Copy the lines below as they are; omit the images they contain.
************
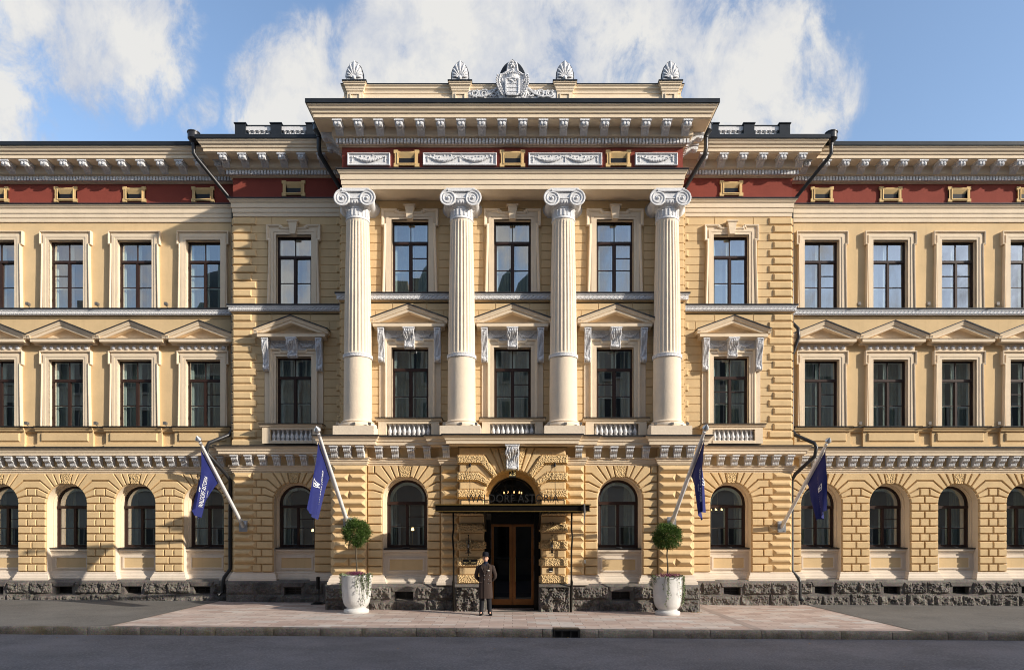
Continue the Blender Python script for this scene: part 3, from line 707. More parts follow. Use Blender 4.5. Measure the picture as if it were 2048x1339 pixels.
# ------------------------------------------------------------------ windows
def curtain_mb(x0,x1,z0,z1,y,seed=0,amp=.025):
    m=MB(); n=int(abs(x1-x0)/.018)+2; vs=[];fs=[]; r=random.Random(seed); ph=r.random()*6
    for i in range(n+1):
        x=x0+(x1-x0)*i/n; d=amp*math.sin(x*62+ph+1.6*math.sin(x*13+ph)); 
        vs+=[(x,y+d,z0),(x,y+d*.8,z1)]
    for i in range(n): fs.append((2*i,2*i+2,2*i+3,2*i+1))
    return m.add(vs,fs)
def rect_window(z0,z1,variant):
    """double casement with a two-light transom; local x about the opening centre"""
    f=MB(); w=OH; t=.055; y0,y1=0,.07; h=z1-z0; zt=z1-h*.295
    f.box(-w,-w+t,y0,y1,z0,z1); f.box(w-t,w,y0,y1,z0,z1); f.box(-w+t,w-t,y0+.002,y1,z1-t,z1); f.box(-w+t,w-t,y0+.002,y1,z0,z0+t)
    f.box(-w+t,w-t,y0-.025,y1,zt-.045,zt+.045)
    f.box(-.038,.038,y0-.012,y1,z0+t,zt-.045); f.box(-.014,.014,y0+.01,y1,zt+.045,z1-t)
    zb=z0+h*.33
    f.box(-w+t,-.038,y0+.012,y1-.01,zb-.012,zb+.012); f.box(.038,w-t,y0+.012,y1-.01,zb-.012,zb+.012)
    for sx in (-1,1):   # casement stiles
        a,b=sorted((sx*(w-t),sx*(w-t-.03))); f.box(a,b,y0+.014,y1-.01,z0+t,zt-.045)
        a,b=sorted((sx*.038,sx*.06)); f.box(a,b,y0+.014,y1-.01,z0+t,zt-.045)
        for zz in (z0+.3,zt-.25): f.box(sx*(w-.03)-.012,sx*(w-.03)+.012,y0-.02,y0,zz,zz+.09)
    if variant in (1,3): f.box(-w+t,-.038,y0+.012,y1-.01,z0+h*.5-.014,z0+h*.5+.014)
    if variant in (2,3): f.box(.038,w-t,y0+.012,y1-.01,z0+h*.5-.014,z0+h*.5+.014)
    fo=ob('window',f,M['frame'],hotel)
    g=MB(); r=random.Random(variant+int(z0))
    for (a,b,c,d) in ((-w+t,-.014,zt+.045,z1-t),(.014,w-t,zt+.045,z1-t),(-w+t,-.038,z0+t,zt-.045),(.038,w-t,z0+t,zt-.045)):
        e=[r.uniform(-.007,.007) for _ in range(4)]
        g.add([(a,.035+e[0],c),(b,.035+e[1],c),(b,.035+e[2],d),(a,.035+e[0]+e[2]-e[1],d)],[(0,1,2,3)])
    ob('glass',g,M['glass'],fo)
    i=MB(); yi=.13
    for sx in (-1,1):
        a,b=sorted((sx*.47,sx*.64)); i.box(a,b,yi,yi+.05,z0,z1); a,b=sorted((sx*.0,sx*.085)); i.box(a,b,yi,yi+.04,z0,z1)
        a,b=sorted((sx*.585,sx*.60)); i.box(a,b,.07,yi,z0,z1)
    i.box(-.6,.6,yi+.002,yi+.04,zt-.05,zt+.04); i.box(-.6,.6,yi+.002,yi+.045,z0,z0+.07); i.box(-.6,.6,yi+.002,yi+.045,z1-.07,z1); i.box(-.6,.6,yi+.005,yi+.03,zb-.02,zb+.015)
    ob('inner_sash',i,M['inner'],fo)
    wd=[.50,.36,.54,.42][variant]
    for sx in (-1,1): ob('curtain',curtain_mb(sx*.62,sx*(.62-wd),z0-.1,z1+.05,.42,seed=variant*3+sx+5),M['curtain'],fo,smooth='all')
    return fo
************
* [Exercise response]:
Continue the Blender Python script for this scene: part 3, from line 707. More parts follow. Use Blender 4.5. Measure the picture as if it were 2048x1339 pixels.
# ------------------------------------------------------------------ windows
def curtain_mb(x0,x1,z0,z1,y,seed=0,amp=.025):
    m=MB(); n=int(abs(x1-x0)/.018)+2; vs=[];fs=[]; r=random.Random(seed); ph=r.random()*6
    for i in range(n+1):
        x=x0+(x1-x0)*i/n; d=amp*math.sin(x*62+ph+1.6*math.sin(x*13+ph)); 
        vs+=[(x,y+d,z0),(x,y+d*.8,z1)]
    for i in range(n): fs.append((2*i,2*i+2,2*i+3,2*i+1))
    return m.add(vs,fs)
def rect_window(z0,z1,variant):
    """double casement with a two-light transom; local x about the opening centre"""
    f=MB(); w=OH; t=.055; y0,y1=0,.07; h=z1-z0; zt=z1-h*.295
    f.box(-w,-w+t,y0,y1,z0,z1); f.box(w-t,w,y0,y1,z0,z1); f.box(-w+t,w-t,y0+.002,y1,z1-t,z1); f.box(-w+t,w-t,y0+.002,y1,z0,z0+t)
    f.box(-w+t,w-t,y0-.025,y1,zt-.045,zt+.045)
    f.box(-.038,.038,y0-.012,y1,z0+t,zt-.045); f.box(-.014,.014,y0+.01,y1,zt+.045,z1-t)
    zb=z0+h*.33
    f.box(-w+t,-.038,y0+.012,y1-.01,zb-.012,zb+.012); f.box(.038,w-t,y0+.012,y1-.01,zb-.012,zb+.012)
    for sx in (-1,1):   # casement stiles
        a,b=sorted((sx*(w-t),sx*(w-t-.03))); f.box(a,b,y0+.014,y1-.01,z0+t,zt-.045)
        a,b=sorted((sx*.038,sx*.06)); f.box(a,b,y0+.014,y1-.01,z0+t,zt-.045)
        for zz in (z0+.3,zt-.25): f.box(sx*(w-.03)-.012,sx*(w-.03)+.012,y0-.02,y0,zz,zz+.09)
    if variant in (1,3): f.box(-w+t,-.038,y0+.012,y1-.01,z0+h*.5-.014,z0+h*.5+.014)
    if variant in (2,3): f.box(.038,w-t,y0+.012,y1-.01,z0+h*.5-.014,z0+h*.5+.014)
    fo=ob('window',f,M['frame'],hotel)
    g=MB(); r=random.Random(variant+int(z0))
    for (a,b,c,d) in ((-w+t,-.014,zt+.045,z1-t),(.014,w-t,zt+.045,z1-t),(-w+t,-.038,z0+t,zt-.045),(.038,w-t,z0+t,zt-.045)):
        e=[r.uniform(-.007,.007) for _ in range(4)]
        g.add([(a,.035+e[0],c),(b,.035+e[1],c),(b,.035+e[2],d),(a,.035+e[0]+e[2]-e[1],d)],[(0,1,2,3)])
    ob('glass',g,M['glass'],fo)
    i=MB(); yi=.13
    for sx in (-1,1):
        a,b=sorted((sx*.47,sx*.64)); i.box(a,b,yi,yi+.05,z0,z1); a,b=sorted((sx*.0,sx*.085)); i.box(a,b,yi,yi+.04,z0,z1)
        a,b=sorted((sx*.585,sx*.60)); i.box(a,b,.07,yi,z0,z1)
    i.box(-.6,.6,yi+.002,yi+.04,zt-.05,zt+.04); i.box(-.6,.6,yi+.002,yi+.045,z0,z0+.07); i.box(-.6,.6,yi+.002,yi+.045,z1-.07,z1); i.box(-.6,.6,yi+.005,yi+.03,zb-.02,zb+.015)
    ob('inner_sash',i,M['inner'],fo)
    wd=[.50,.36,.54,.42][variant]
    for sx in (-1,1): ob('curtain',curtain_mb(sx*.62,sx*(.62-wd),z0-.1,z1+.05,.42,seed=variant*3+sx+5),M['curtain'],fo,smooth='all')
    return fo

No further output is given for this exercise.